Nahum 3:11
Thou also shalt be drunken: thou shalt be hid, thou also shalt seek strength because of the enemy.
Cross-reference
In Nahum 2:1, Nineveh is commanded to guard and brace—contrasts with hiding in 3:11, showing failed defense.
Nahum 1:10 also uses drunkenness to depict the wicked's destruction, linking Nineveh's stupor to God's consuming fire.
Psalm 75:8 portrays the cup of God's wrath that makes the wicked drunk, directly paralleling Nineveh's forced intoxication.
In Isaiah 2:10, people are told to hide in rocks from terror of the LORD—directly parallels hiding from divine judgment, not just human enemy.
In Isaiah 2:19, they flee to caves and holes from God's majesty—same imagery of seeking refuge in earth's crevices during judgment.
Isaiah 63:6 depicts God making nations drunk in His wrath, directly reinforcing Nineveh's coming intoxicated judgment.
Jeremiah 25:15-27 describes the cup of wrath forced on nations, the same metaphor for Nineveh's drunken judgment.
Jeremiah 51:57 speaks of making Babylon's leaders drunk to their destruction, mirroring Nineveh's fate.
In Hosea 10:8, people call for mountains to cover them—more extreme than hiding; adds plea for annihilation to escape wrath.
In Amos 9:3, God says even if they hide on Carmel or sea bottom, He will find them—adds that hiding is futile, judgment inescapable.

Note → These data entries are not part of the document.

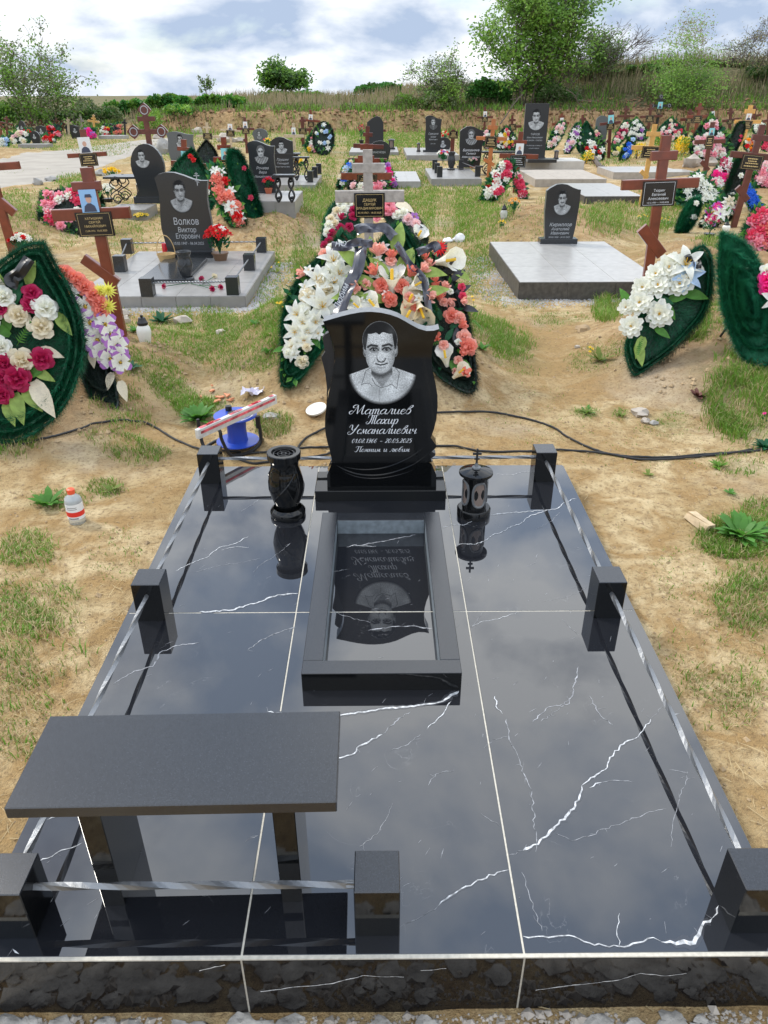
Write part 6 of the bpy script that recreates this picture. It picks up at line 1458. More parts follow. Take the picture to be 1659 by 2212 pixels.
box_wreath('round wreath of red and cream flowers behind the orange cross', 'C', 850, 1030, 290, 480, [('rose','rose'),('rose','cream'),('lily','white'),('rose','yellow')], 32, 1500, 'tear', DKM, 28, .05, .08)
box_wreath('small pink wreath between orange cross and woman headstone', 'C', 760, 850, 320, 470, [('rose','lpink'),('rose','white')], 14, 700, 'fan', DKM, 30, .05, .08)
box_wreath('wreath with a diagonal stripe of peach roses, first of the right row', 'C', 1238, 1400, 255, 480, [('rose','lpink'),('rose','cream'),('rose','lpink'),('lily','white')], 38, 2000, 'backslash', GRM, 28, .05, .08)
box_wreath('white lily wreath with purple accents, second of the right row', 'C', 1385, 1510, 270, 505, [('lily','white'),('lily','white'),('rose','purple'),('rose','lpink')], 26, 1600, 'backslash', GRM, 28, .06, .09)
box_wreath('tall green A-shaped garland, nearly flowerless, in the right row', 'C', 1480, 1630, 258, 500, [('rose','white')], 4, 4200, 'tear', GRM, 25, .04, .06)
box_wreath('basket-like dark wreath topped by white and red lilies', 'E', 232, 398, 338, 500, [('lily','white'),('rose','red'),('rose','white')], 16, 2600, 'fan', DKM, 35, .06, .09)
box_wreath('pink and cream wreath edge left of the brown ornate stone', 'E', 300, 375, 255, 380, [('rose','pink'),('rose','cream')], 12, 700, 'oval', DKM, 30, .05, .08)
box_wreath('wreath of rusty red leaves and pink roses right of the pale blue photo cross', 'E', 455, 605, 190, 390, [('rose','coral'),('rose','mag'),('rose','pink'),('rose','white')], 34, 1600, 'backslash', GRM, 28, .05, .08)
box_wreath('white and purple flower wreath with dark green arc in the right row', 'E', 560, 735, 165, 350, [('lily','white'),('rose','purple'),('rose','white'),('lily','white')], 30, 2600, 'tear', GRM, 28, .05, .09)
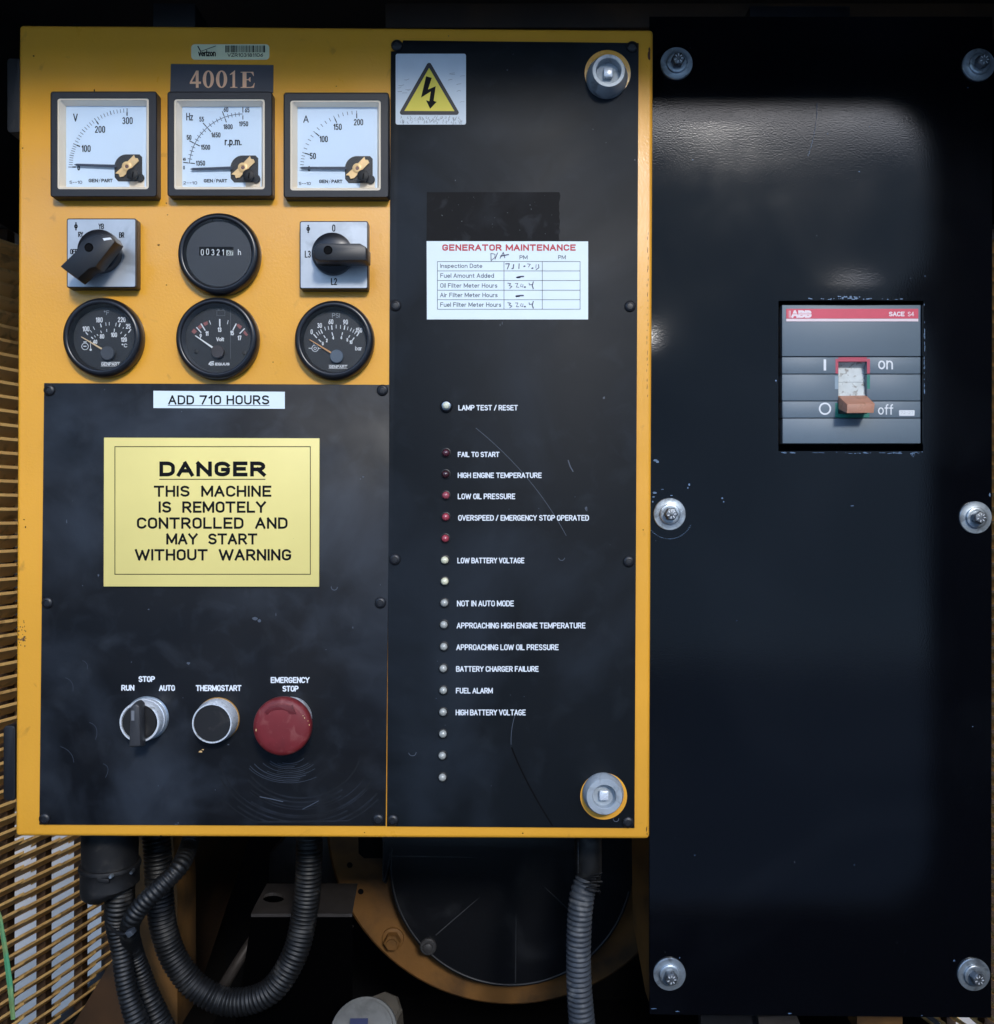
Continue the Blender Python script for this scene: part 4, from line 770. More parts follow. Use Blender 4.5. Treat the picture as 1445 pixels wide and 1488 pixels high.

In Revelation 6:15-17, all people hide in caves from the Lamb's wrath—climactic parallel: hiding from divine judgment in end times.
In Jeremiah 25:16, the cup of wrath makes nations drink, stagger, and go mad — directly parallel to becoming drunk from judgment here.
In Jeremiah 48:26, Moab is made drunk and wallows in vomit — the same judgment metaphor of drunkenness and shame.
In Jeremiah 51:39, Babylon is made drunk then sleeps forever — identical use of drunkenness as divine judgment.
Isaiah 49:26 speaks of enemies becoming drunk on their own blood, a parallel image of divine judgment through intoxication.
Isaiah 29:9 describes a God-induced stupor, similar to the drunkenness here, but with a focus on blinding rather than wrath.